> SUPPLIED DATA:
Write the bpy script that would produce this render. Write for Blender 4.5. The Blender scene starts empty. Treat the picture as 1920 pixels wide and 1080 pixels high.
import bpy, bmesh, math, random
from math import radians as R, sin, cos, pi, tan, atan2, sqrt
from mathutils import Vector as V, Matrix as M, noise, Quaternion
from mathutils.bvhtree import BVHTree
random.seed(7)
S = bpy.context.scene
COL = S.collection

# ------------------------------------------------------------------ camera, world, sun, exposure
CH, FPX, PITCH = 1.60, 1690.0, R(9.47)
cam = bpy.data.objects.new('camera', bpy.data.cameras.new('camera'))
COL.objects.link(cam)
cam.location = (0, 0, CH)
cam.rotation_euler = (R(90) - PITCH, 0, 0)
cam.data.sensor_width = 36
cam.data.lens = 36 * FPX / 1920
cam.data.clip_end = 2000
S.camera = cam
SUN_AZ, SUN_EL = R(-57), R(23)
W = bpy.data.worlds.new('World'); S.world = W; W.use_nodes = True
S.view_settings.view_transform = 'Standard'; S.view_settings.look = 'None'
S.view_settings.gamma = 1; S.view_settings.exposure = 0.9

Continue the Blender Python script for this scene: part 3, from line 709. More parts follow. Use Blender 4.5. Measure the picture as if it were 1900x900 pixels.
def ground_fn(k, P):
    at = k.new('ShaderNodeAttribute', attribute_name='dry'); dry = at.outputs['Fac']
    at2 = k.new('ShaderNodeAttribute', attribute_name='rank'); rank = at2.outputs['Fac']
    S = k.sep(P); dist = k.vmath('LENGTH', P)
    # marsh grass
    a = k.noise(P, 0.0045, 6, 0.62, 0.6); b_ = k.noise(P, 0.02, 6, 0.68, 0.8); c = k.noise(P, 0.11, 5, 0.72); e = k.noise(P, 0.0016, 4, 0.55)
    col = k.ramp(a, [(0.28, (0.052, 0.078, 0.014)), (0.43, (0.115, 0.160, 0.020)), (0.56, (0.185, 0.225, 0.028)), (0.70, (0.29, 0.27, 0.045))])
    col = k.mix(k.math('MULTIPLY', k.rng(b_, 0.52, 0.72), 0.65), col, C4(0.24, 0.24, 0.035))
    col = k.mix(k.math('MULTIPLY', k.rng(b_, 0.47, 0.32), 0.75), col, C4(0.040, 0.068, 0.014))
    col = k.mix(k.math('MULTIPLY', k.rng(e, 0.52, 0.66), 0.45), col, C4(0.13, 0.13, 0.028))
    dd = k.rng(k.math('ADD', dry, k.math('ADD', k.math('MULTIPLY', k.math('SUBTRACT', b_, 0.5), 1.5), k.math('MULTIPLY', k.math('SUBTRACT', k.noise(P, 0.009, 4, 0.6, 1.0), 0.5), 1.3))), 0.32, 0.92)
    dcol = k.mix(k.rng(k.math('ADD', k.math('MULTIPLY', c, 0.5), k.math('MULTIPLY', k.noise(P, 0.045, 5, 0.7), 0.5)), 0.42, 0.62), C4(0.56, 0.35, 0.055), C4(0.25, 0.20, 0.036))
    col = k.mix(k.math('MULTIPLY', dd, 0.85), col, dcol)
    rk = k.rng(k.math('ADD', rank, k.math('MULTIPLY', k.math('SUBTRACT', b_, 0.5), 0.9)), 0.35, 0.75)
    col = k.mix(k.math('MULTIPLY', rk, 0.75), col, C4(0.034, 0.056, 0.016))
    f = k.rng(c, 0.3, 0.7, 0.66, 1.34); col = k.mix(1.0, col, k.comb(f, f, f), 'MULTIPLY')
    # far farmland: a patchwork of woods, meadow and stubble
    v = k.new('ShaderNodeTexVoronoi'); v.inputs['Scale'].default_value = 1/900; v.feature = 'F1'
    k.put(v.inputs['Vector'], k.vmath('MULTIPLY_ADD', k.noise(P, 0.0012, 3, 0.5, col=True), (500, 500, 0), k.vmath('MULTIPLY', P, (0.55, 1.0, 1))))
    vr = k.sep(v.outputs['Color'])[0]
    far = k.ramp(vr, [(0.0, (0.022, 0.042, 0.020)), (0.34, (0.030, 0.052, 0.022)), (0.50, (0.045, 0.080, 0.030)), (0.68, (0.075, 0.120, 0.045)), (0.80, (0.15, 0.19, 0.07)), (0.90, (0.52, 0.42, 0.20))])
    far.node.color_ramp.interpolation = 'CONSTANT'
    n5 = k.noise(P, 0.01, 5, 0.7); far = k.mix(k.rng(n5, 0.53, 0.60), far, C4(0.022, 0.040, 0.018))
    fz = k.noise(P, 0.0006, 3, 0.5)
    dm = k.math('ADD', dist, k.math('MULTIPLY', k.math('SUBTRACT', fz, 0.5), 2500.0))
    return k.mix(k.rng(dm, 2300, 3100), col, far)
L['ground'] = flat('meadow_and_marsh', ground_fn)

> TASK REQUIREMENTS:
Exactly as shown above, return every record.

> TASK RESPONSE:
Write the bpy script that would produce this render. Write for Blender 4.5. The Blender scene starts empty. Treat the picture as 1920 pixels wide and 1080 pixels high.
import bpy, bmesh, math, random
from math import radians as R, sin, cos, pi, tan, atan2, sqrt
from mathutils import Vector as V, Matrix as M, noise, Quaternion
from mathutils.bvhtree import BVHTree
random.seed(7)
S = bpy.context.scene
COL = S.collection

# ------------------------------------------------------------------ camera, world, sun, exposure
CH, FPX, PITCH = 1.60, 1690.0, R(9.47)
cam = bpy.data.objects.new('camera', bpy.data.cameras.new('camera'))
COL.objects.link(cam)
cam.location = (0, 0, CH)
cam.rotation_euler = (R(90) - PITCH, 0, 0)
cam.data.sensor_width = 36
cam.data.lens = 36 * FPX / 1920
cam.data.clip_end = 2000
S.camera = cam
SUN_AZ, SUN_EL = R(-57), R(23)
W = bpy.data.worlds.new('World'); S.world = W; W.use_nodes = True
S.view_settings.view_transform = 'Standard'; S.view_settings.look = 'None'
S.view_settings.gamma = 1; S.view_settings.exposure = 0.9

Continue the Blender Python script for this scene: part 3, from line 709. More parts follow. Use Blender 4.5. Measure the picture as if it were 1900x900 pixels.
def ground_fn(k, P):
    at = k.new('ShaderNodeAttribute', attribute_name='dry'); dry = at.outputs['Fac']
    at2 = k.new('ShaderNodeAttribute', attribute_name='rank'); rank = at2.outputs['Fac']
    S = k.sep(P); dist = k.vmath('LENGTH', P)
    # marsh grass
    a = k.noise(P, 0.0045, 6, 0.62, 0.6); b_ = k.noise(P, 0.02, 6, 0.68, 0.8); c = k.noise(P, 0.11, 5, 0.72); e = k.noise(P, 0.0016, 4, 0.55)
    col = k.ramp(a, [(0.28, (0.052, 0.078, 0.014)), (0.43, (0.115, 0.160, 0.020)), (0.56, (0.185, 0.225, 0.028)), (0.70, (0.29, 0.27, 0.045))])
    col = k.mix(k.math('MULTIPLY', k.rng(b_, 0.52, 0.72), 0.65), col, C4(0.24, 0.24, 0.035))
    col = k.mix(k.math('MULTIPLY', k.rng(b_, 0.47, 0.32), 0.75), col, C4(0.040, 0.068, 0.014))
    col = k.mix(k.math('MULTIPLY', k.rng(e, 0.52, 0.66), 0.45), col, C4(0.13, 0.13, 0.028))
    dd = k.rng(k.math('ADD', dry, k.math('ADD', k.math('MULTIPLY', k.math('SUBTRACT', b_, 0.5), 1.5), k.math('MULTIPLY', k.math('SUBTRACT', k.noise(P, 0.009, 4, 0.6, 1.0), 0.5), 1.3))), 0.32, 0.92)
    dcol = k.mix(k.rng(k.math('ADD', k.math('MULTIPLY', c, 0.5), k.math('MULTIPLY', k.noise(P, 0.045, 5, 0.7), 0.5)), 0.42, 0.62), C4(0.56, 0.35, 0.055), C4(0.25, 0.20, 0.036))
    col = k.mix(k.math('MULTIPLY', dd, 0.85), col, dcol)
    rk = k.rng(k.math('ADD', rank, k.math('MULTIPLY', k.math('SUBTRACT', b_, 0.5), 0.9)), 0.35, 0.75)
    col = k.mix(k.math('MULTIPLY', rk, 0.75), col, C4(0.034, 0.056, 0.016))
    f = k.rng(c, 0.3, 0.7, 0.66, 1.34); col = k.mix(1.0, col, k.comb(f, f, f), 'MULTIPLY')
    # far farmland: a patchwork of woods, meadow and stubble
    v = k.new('ShaderNodeTexVoronoi'); v.inputs['Scale'].default_value = 1/900; v.feature = 'F1'
    k.put(v.inputs['Vector'], k.vmath('MULTIPLY_ADD', k.noise(P, 0.0012, 3, 0.5, col=True), (500, 500, 0), k.vmath('MULTIPLY', P, (0.55, 1.0, 1))))
    vr = k.sep(v.outputs['Color'])[0]
    far = k.ramp(vr, [(0.0, (0.022, 0.042, 0.020)), (0.34, (0.030, 0.052, 0.022)), (0.50, (0.045, 0.080, 0.030)), (0.68, (0.075, 0.120, 0.045)), (0.80, (0.15, 0.19, 0.07)), (0.90, (0.52, 0.42, 0.20))])
    far.node.color_ramp.interpolation = 'CONSTANT'
    n5 = k.noise(P, 0.01, 5, 0.7); far = k.mix(k.rng(n5, 0.53, 0.60), far, C4(0.022, 0.040, 0.018))
    fz = k.noise(P, 0.0006, 3, 0.5)
    dm = k.math('ADD', dist, k.math('MULTIPLY', k.math('SUBTRACT', fz, 0.5), 2500.0))
    return k.mix(k.rng(dm, 2300, 3100), col, far)
L['ground'] = flat('meadow_and_marsh', ground_fn)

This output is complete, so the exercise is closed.